Las comunidades del Paleolítico fueron recolectoras y cazadoras. La investigación ha reconocido desde hace décadas su capacidad para adaptarse a las condiciones de un medio ambiente cambiante. Sabrían evitar la aniquilación de ciertas especies respetando los períodos de cría, y según los más optimistas gozarían de bastante tiempo libre, que dedicarían en parte al ocio creativo plasmado en el arte rupestre. A la humanidad cazadora tomaría el relevo la agricultora y ganadera, en una verdadera revolución económica. Con todo, los seres humanos prosiguieron cazando por motivos muy diversos, más allá de los meramente alimenticios. En los poblados de la Edad del Bronce del continente europeo, sus agricultores también fueron consumados cazadores para proteger sus plantíos y sus ganados. Por encima de tales circunstancias, la actividad cinegética emergió como la demostración del poder aristocrático, desde Asiria a la Europa medieval, demostración de la heroicidad del protector de la comunidad, bien capaz de abatir a la temida bestia.
La caza fue de utilidad también para los humildes, que así podían complementar en la medida de lo posible su dieta. Los señores de la Europa feudal intentaron por todos los medios quedarse con tan preciado recurso, reservárselo. Robín Hood, cuyas primeras composiciones datan del siglo XV, ejemplificaría a nivel popular este tira y afloja. Los municipios de la Castilla medieval fueron agraciados por sus reyes con los montes y tierras de sus términos, con importantes recursos cinegéticos. Su aprovechamiento fue regulado por sus ordenanzas municipales. En las Cortes de 1252, por encima de tales normas particulares, se optó por establecer la veda de caza desde Carnestolendas a San Miguel, con la intención también de evitar daños en los cultivos por parte de los cazadores y de sus expeditivos auxiliares caninos. La real pragmática del 5 de agosto de 1552 la acortó del 1 de marzo a fines del mes de junio.
En la España del siglo XVIII se quiso regular la actividad cinegética, en línea con las ordenanzas emanadas por la autoridad central de la monarquía.

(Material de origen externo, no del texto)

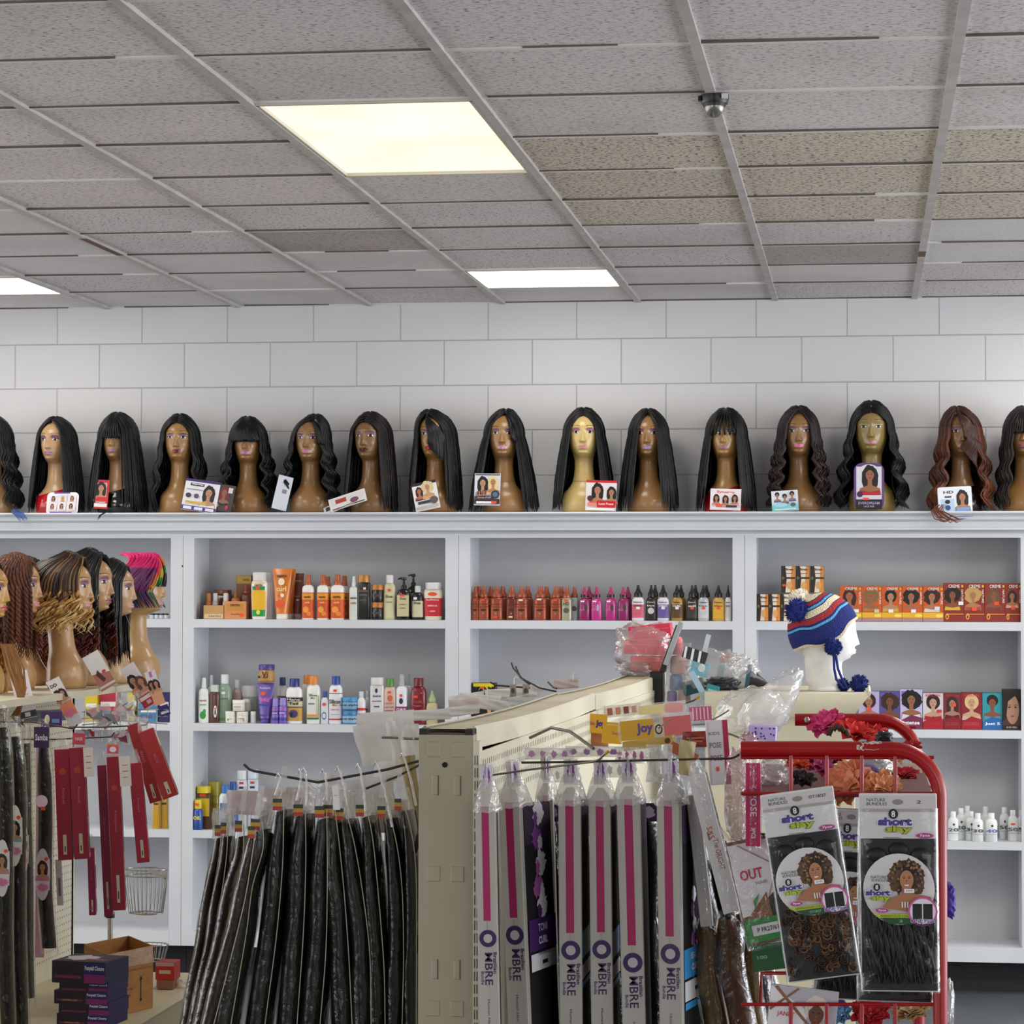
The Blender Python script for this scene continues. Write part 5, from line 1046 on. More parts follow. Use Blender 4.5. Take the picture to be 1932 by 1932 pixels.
# ---- ombre packs
GREY = noisy('pack_grey_card', 'aba59c', 'b4aea5', (40, 40, 4), .45, 0)
MAG = 'a01256'; PUR = '2c124e'
def ombre(xt, yt, xb, wpx, label, zstripe=1735, side='dark', yaw=0, Y=5.3, group=None, dim=0, low='', carton_d=.16):
    """xt,yt centre top of the spine, xb its centre at the bottom of the photo"""
    s_ = mpp(Y); w_ = wpx*s_; top = at(xt, yt, Y); bot = at(xb, 1932, Y); tilt = math.atan2(bot.x-top.x, top.z-bot.z)
    t = thing('hair_pack', label, 'hair pack', top, math.radians(yaw), group, ry=-tilt); Hh = .66
    b = MB(); b.cbox((-w_/2, 0, -Hh), (w_/2, .018, 0), GREY, .001)
    pr = Print(b, (0, 0, 0), (1, 0, 0), (0, 0, 1), lift=.0002, step=.00015)
    hs = (zstripe-yt)*s_; pr.rect(0, -hs/2, w_*.36, hs, MAG)
    zr = -hs-.035; pr.ell(w_*.02, zr, w_*.43, w_*.43, PUR, 28); pr.ell(w_*.02, zr, w_*.22, w_*.22, 'b6b1b0', 24)
    pr.text('MBRE', w_*.04, zr-.060, .064, w_*.38, PUR, .02, -PI/2); pr.text('Brazilian', w_*.36, zr-.048, .042, w_*.17, PUR, .02, -PI/2); pr.text('Bundle', -w_*.27, zr-.078, .026, w_*.15, PUR, .01, -PI/2)
    pr.text('Human Hair Style Mix', 0, zr-.17, .10, w_*.16, '3a343c', .0, -PI/2); pr.rect(0, -hs-.008, .0006, .02, '8a8584')
    b.build('spine', t)
    b = MB(); sm = mat('0d0b0d', .95)
    b.cbox((-w_/2+.002, .0185, -Hh), (w_/2-.002, .0185+carton_d, -.012), sm, .002)
    ps = Print(b, (w_/2-.002, .0185+carton_d/2, 0), (0, 1, 0), (0, 0, 1), lift=.0003)
    ps.rect(0, -.05, carton_d*.9, .08, mat('2e1a3a', .9))
    if side == 'blue': ps.rect(0, -.30, carton_d*.95, .055, '2f86c8'); ps.rect(0, -.355, carton_d*.95, .03, 'd8d6d6'); ps.rect(0, -.38, carton_d*.95, .012, '2f86c8')
    if side == 'toni':
        for i, zz in enumerate((-.03, -.08, -.13, -.18, -.22)): ps.blob(.008*(-1)**i, zz, .028, .024, ['e6dfe8', '8a4a9a', 'e2dbe6', 'a85a9a', 'f0e8f0'][i], i, .3); ps.blob(-.01*(-1)**i, zz-.01, .012, .016, ['7a3a8a', 'e8e0ea', 'b05a9a', 'e8e0ea', '5a2a6a'][i], i+9, .3)
        ps.rect(0, -.275, carton_d*.95, .065, '4a2468'); ps.text('TONI', .0, -.262, .05, .016, 'ece6f0', .04); ps.text('CURL', .0, -.288, .05, .016, 'ece6f0', .04); ps.rect(0, -.33, carton_d*.9, .035, 'e6e4e6'); ps.rect(.005, -.333, .03, .008, '221e22')
        for k in range(9): ps.rect(-.028+.007*k, -.313, .003, .008, '4a464a')
    if side == 'beach':
        for i in range(6): ps.blob(.006*(-1)**i, -.2-.03*i, .014, .016, ['e6dfe8', 'a05a9a'][i % 2], i, .3)
        ps.rect(0, -.335, carton_d*.95, .06, '3596d6'); ps.text('BEACH', 0, -.322, .055, .014, 'e8f0f8', .04); ps.text('CURL', 0, -.345, .045, .014, 'e8f0f8', .04); ps.rect(0, -.39, carton_d*.95, .04, 'e4e3e4'); ps.rect(.01, -.39, .03, .008, '221e22'); ps.rect(0, -.42, carton_d*.95, .014, '3596d6')
    b.build('hair_window', t, 'dark window of packed hair')
    b = MB()     # folded gable and clear hanging tab
    zt_ = .025; b.add([(-w_/2, -.0003, 0), (w_/2, -.0003, 0), (w_*.16, .02, zt_), (-w_*.16, .02, zt_), (w_/2, .04, 0), (-w_/2, .04, 0)], [(0, 1, 2, 3), (1, 4, 2), (5, 0, 3), (4, 5, 3, 2)], mat('cfc8c2', .5)); b.build('gable', t)
    b = MB(); 
    def bag(u, v):
        f = 1-v; ww = w_*(.56*(f**.6)+.20); a = u*2*PI; return (ww*math.cos(a), .035+(.055*f+.004)*math.sin(a), -.010+.066*v+.002*math.sin(9*u*6))
    b.sheet(bag, 20, 8, CLEARW); b.build('bag_top', t)
    b = MB(); b.box((-.002, .012, .035), (.002, .055, .085), CLEARW); pt = Print(b, (.002, .033, .06), (0, 1, 0), (0, 0, 1)); pt.rect(0, 0, .036, .044, 'dcd4de'); pt.rect(.004, -.002, .012, .022, '6a3a7a')
    b.box((-w_*.32, .030, .03), (w_*.32, .0312, .082), CLEARW); pf = Print(b, (0, .030, .056), (1, 0, 0), (0, 0, 1)); pf.rect(-w_*.02, 0, w_*.56, .046, 'e2dce4'); pf.blob(w_*.02, .003, w_*.16, .018, '8a4a96', 3, .3); pf.ell(-.0, .018, .0028, .0028, '5a5258', 10); b.build('hang_tab', t, 'clear tab with purple print')
    return t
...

Desde comienzos de aquella centuria, habían servido para dar la pauta los Reales Sitios, donde la familia real podía disfrutar de su pasión por la caza, ya ensalzada por Alfonso X como medio adecuado para serenarse mentalmente y ganar agilidad corporal los gobernantes. La ordenanza del bosque de El Pardo del 14 de septiembre de 1752, con ciertas modificaciones del 26 de febrero de 1753, sirvió al respecto. Fue difundida a los intendentes con fecha del 7 de marzo de 1754.
En Requena fue dada a conocer el 6 de marzo de 1756, el 18 del mismo mes en Fuenterrobles, el 19 en Venta del Moro, el 24 en Camporrobles o el 25 en Caudete.

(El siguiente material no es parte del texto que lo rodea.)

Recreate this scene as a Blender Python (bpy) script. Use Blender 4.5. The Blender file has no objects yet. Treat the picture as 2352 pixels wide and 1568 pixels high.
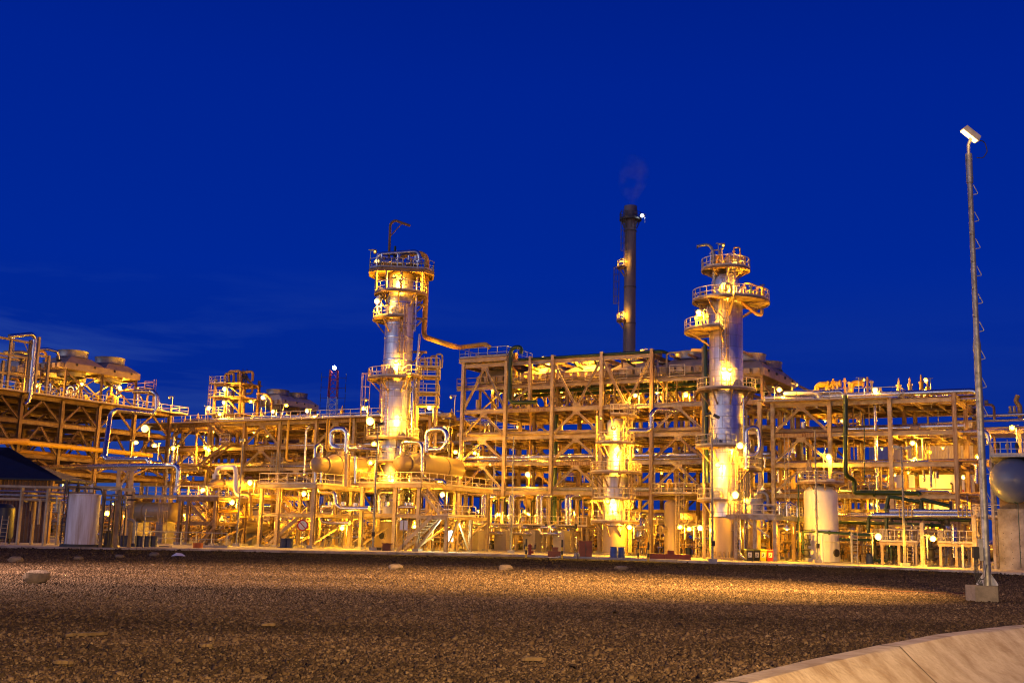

Se vedaba la caza desde el 1 de marzo hasta finalizar julio, además de los días fortuna y nieves de los meses restantes. Se protegía en teoría a las crías de toda especie. En todo momento se encarecía que no se empleara escopeta, disparando desde un muro contra las aves. Tal arma solo podría ser empleada en defensa particular en camino. También se prohibía de la misma forma el empleo de canes como lebreles, galgos, dogos o alanos; aves de reclamo como orzuelos, perdices o perdigones; venenos como la jara blanca y el torvisco; y elementos como lazos o redes.
En consecuencia, la caza se pretendía reservar a una minoría, pues solo los nobles y las personas honradas podían disponer de escopeta y trampas más allá del período de la veda. Los hacendados y los arrendadores de las tercias reales gozarían del derecho a contar con dos podencos y a poder acabar con las molestas aves de rapiña u otras nocivas para los cultivos.
A partir de ese momento, individuos como el presbítero requenense Bartolomé López manifestaron ante la autoridad un perro y sus redes de caza. La reglamentación del bosque de El Pardo también se preocupó de preservar otra especie, la del aristócrata cazador. Otra cosa es que evitara la caza de los humildes.
Fuentes.
ARCHIVO HISTÓRICO MUNICIPAL DE REQUENA.
Órdenes y circulares. Expediente sobre la caza, nº 10142.